▶ [Description of the task]: Return only the lines running from the top of the entries to the line with "from mathutils import", inclusive, exactly as written.

......

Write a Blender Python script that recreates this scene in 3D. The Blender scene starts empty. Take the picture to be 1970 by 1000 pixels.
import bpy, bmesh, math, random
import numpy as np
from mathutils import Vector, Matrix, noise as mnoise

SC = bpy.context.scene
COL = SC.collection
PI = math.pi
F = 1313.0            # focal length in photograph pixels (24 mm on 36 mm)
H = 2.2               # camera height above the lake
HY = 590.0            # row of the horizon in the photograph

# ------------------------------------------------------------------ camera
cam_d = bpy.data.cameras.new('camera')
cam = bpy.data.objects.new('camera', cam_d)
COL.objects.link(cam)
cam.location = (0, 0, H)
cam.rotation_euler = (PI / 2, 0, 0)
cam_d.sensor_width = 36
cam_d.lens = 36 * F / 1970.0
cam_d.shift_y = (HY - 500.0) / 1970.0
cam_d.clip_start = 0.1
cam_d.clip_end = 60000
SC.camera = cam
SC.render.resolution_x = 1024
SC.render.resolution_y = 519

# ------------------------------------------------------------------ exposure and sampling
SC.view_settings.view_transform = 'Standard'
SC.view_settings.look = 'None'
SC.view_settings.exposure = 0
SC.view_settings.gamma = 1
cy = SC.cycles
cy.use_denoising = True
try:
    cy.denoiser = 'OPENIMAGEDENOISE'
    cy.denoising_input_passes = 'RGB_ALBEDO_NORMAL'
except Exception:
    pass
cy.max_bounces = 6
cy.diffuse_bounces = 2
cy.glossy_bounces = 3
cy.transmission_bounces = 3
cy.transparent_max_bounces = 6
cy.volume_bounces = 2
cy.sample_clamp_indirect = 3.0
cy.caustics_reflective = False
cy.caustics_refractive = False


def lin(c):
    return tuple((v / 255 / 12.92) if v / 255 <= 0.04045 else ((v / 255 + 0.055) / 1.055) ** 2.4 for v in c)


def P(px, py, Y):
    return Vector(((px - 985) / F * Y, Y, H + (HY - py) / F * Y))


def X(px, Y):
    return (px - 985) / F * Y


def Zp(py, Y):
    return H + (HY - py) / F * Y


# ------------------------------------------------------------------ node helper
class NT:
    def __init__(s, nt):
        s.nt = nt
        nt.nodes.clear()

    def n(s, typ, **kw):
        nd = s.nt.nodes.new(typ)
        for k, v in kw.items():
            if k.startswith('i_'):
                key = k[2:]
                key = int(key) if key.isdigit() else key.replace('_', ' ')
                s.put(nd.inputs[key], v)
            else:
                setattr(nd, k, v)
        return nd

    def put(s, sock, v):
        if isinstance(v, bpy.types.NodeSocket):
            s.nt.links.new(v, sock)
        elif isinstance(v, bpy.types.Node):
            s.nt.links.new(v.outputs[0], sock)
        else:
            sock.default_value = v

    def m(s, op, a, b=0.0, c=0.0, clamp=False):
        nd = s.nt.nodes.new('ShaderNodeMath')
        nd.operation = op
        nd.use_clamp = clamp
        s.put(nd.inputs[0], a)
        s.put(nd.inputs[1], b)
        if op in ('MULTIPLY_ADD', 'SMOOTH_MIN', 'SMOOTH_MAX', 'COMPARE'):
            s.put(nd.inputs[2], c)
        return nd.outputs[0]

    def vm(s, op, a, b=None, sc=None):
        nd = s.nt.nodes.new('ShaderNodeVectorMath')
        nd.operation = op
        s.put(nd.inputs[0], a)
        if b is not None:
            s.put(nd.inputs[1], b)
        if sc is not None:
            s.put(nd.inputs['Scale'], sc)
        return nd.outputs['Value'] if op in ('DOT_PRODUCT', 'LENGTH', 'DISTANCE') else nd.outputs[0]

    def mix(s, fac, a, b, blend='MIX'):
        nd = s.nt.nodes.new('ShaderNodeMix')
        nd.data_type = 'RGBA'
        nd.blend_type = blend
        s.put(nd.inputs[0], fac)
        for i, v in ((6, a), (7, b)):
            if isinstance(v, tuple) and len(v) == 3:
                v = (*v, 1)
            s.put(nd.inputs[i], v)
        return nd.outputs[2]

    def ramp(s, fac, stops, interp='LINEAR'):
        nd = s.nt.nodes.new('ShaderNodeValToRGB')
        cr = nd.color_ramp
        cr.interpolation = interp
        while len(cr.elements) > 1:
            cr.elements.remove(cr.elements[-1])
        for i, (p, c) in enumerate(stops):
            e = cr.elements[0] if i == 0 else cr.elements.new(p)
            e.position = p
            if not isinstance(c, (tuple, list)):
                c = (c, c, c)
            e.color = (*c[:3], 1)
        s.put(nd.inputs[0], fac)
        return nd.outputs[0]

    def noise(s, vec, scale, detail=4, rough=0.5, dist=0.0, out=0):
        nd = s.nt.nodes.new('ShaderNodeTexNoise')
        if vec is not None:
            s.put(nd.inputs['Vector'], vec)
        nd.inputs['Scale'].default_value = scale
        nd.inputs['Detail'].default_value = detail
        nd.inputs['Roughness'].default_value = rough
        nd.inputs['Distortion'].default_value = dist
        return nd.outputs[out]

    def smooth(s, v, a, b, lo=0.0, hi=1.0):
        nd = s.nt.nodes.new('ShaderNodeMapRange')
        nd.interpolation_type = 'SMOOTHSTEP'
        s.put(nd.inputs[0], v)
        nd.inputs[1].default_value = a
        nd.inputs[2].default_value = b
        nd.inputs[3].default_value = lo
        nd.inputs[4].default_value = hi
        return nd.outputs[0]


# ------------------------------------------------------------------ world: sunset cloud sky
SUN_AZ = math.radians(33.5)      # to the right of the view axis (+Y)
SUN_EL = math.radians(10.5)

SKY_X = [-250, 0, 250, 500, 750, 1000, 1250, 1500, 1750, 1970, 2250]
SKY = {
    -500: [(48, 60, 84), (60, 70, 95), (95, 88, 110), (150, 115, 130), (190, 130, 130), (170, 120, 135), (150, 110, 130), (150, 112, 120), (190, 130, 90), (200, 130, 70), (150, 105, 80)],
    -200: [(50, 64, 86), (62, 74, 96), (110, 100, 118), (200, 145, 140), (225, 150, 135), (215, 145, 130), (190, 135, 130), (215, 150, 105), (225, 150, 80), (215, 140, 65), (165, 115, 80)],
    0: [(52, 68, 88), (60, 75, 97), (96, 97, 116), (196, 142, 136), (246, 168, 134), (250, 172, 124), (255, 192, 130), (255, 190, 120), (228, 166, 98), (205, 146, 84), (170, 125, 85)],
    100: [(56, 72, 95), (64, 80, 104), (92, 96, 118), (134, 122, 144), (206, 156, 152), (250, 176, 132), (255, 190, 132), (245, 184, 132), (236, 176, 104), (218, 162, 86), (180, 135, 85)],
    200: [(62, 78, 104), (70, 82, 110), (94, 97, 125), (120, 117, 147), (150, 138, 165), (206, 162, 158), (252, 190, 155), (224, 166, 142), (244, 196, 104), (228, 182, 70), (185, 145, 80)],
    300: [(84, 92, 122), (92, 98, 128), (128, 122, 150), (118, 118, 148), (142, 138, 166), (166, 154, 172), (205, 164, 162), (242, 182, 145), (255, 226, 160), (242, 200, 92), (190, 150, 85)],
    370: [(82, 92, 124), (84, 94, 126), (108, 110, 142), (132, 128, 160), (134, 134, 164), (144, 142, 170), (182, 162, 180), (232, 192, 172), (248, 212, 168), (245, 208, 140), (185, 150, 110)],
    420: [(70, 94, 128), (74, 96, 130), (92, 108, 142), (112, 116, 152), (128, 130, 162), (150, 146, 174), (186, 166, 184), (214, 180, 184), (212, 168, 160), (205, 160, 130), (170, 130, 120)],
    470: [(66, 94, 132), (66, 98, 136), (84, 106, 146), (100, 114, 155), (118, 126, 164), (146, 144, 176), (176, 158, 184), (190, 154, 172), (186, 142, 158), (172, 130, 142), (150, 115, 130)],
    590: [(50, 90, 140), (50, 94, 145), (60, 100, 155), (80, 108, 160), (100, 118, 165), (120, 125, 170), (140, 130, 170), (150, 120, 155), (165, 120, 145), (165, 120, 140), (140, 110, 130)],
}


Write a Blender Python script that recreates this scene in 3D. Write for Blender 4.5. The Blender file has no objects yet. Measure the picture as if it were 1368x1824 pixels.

......

▶ [Written response]:
Write a Blender Python script that recreates this scene in 3D. The Blender scene starts empty. Take the picture to be 1970 by 1000 pixels.
import bpy, bmesh, math, random
import numpy as np
from mathutils import Vector, Matrix, noise as mnoise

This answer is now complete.